Pendant plusieurs mois la guerre civile couve ainsi, menaçante. De part et d’autre on parade, on fait le coup de feu, mais l’effusion de sang reste minime ; on hésite à déchaîner le carnage. La tragédie s’accompagne de comédie, et le burlesque tient encore le pas sur le drame. Les forces régulières se défendent plus qu’elles ne ripostent. Le Gouvernement ne se décide pas à répondre aux coups par les coups. Il a mésestimé au début l’influence, la nocivité des rebelles ; il croit encore que le temps travaille en sa faveur, et il temporise, sûr pourtant d’avoir pour lui la majorité du pays. Il est craintif dans l’exercice de l’autorité, parce que l’autorité, sous les Anglais, avait en Erin trop mauvais renom. Il ne veut pas inaugurer la liberté irlandaise par le glaive, il redoute de faire des « martyrs, » et prétend vaincre par la patience, la modération, la force morale, comptant que le pays, éclairé et irrité par les violences républicaines, finira par réagir de lui-même : l’éducation politique par la rébellion !

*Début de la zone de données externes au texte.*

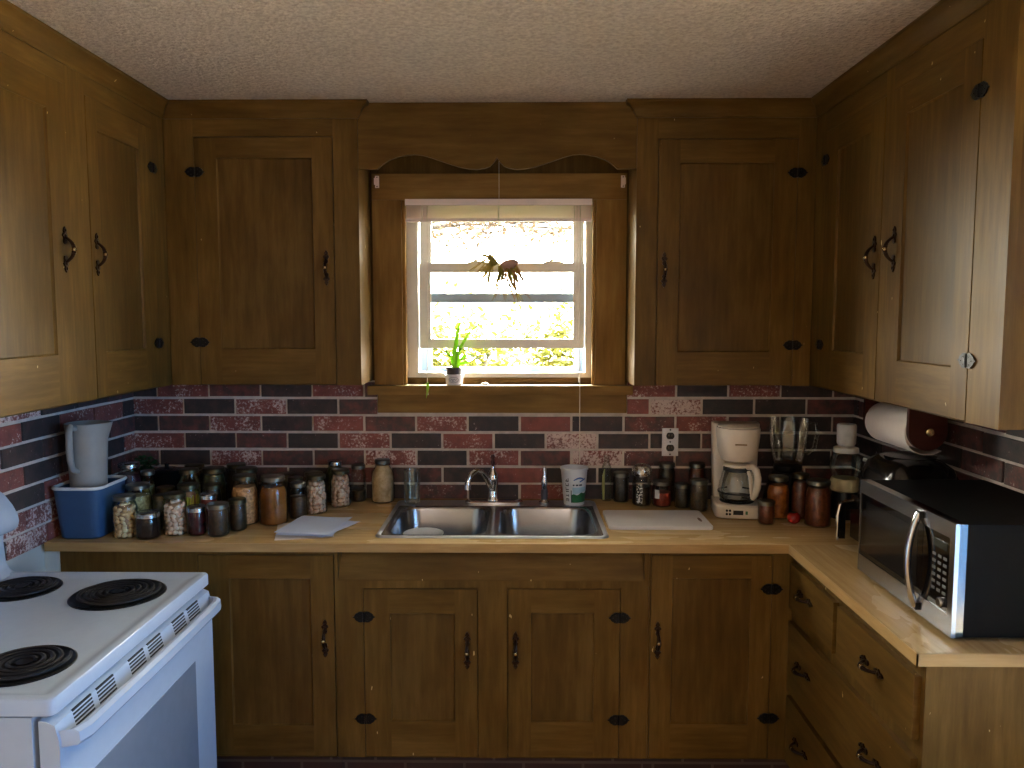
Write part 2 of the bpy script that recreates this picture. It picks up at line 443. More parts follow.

Et surtout il a en lui cette faiblesse de n’être que « provisoire, » en attendant la ratification définitive du traité par le peuple. Il lui faut donc au plus tôt des élections, que les rebelles, conscients de ce qu’elles leur feront perdre, s’obstinent à refuser ou s’apprêtent à saboter. Enfin, en mai 1922, Collins arrive à conclure avec de Valera un arrangement en vue d’un appel au pays : sans interdire les candidatures indépendantes ou isolées, on présentera au corps électoral une liste commune de candidats officiels où partisans et adversaires du traité figureront en même nombre que dans la Dail actuelle. Les élections ont lieu sur cette base en juin, et malgré cette « coalition » favorable aux irréductibles, malgré la pression violente exercée par eux sur les électeurs, ils subissent comme il était prévu une grosse défaite : sur 126 élus ils ne sont que 36. Si la politique d’atermoiements de Griffith et de Collins a été néfaste pour la cause de l’ordre, elle leur a du moins permis de procéder, malgré l’opposition des républicains, à une consultation populaire, qui donne une belle majorité et une nouvelle autorité au Gouvernement provisoire, au parti de la paix et du traité.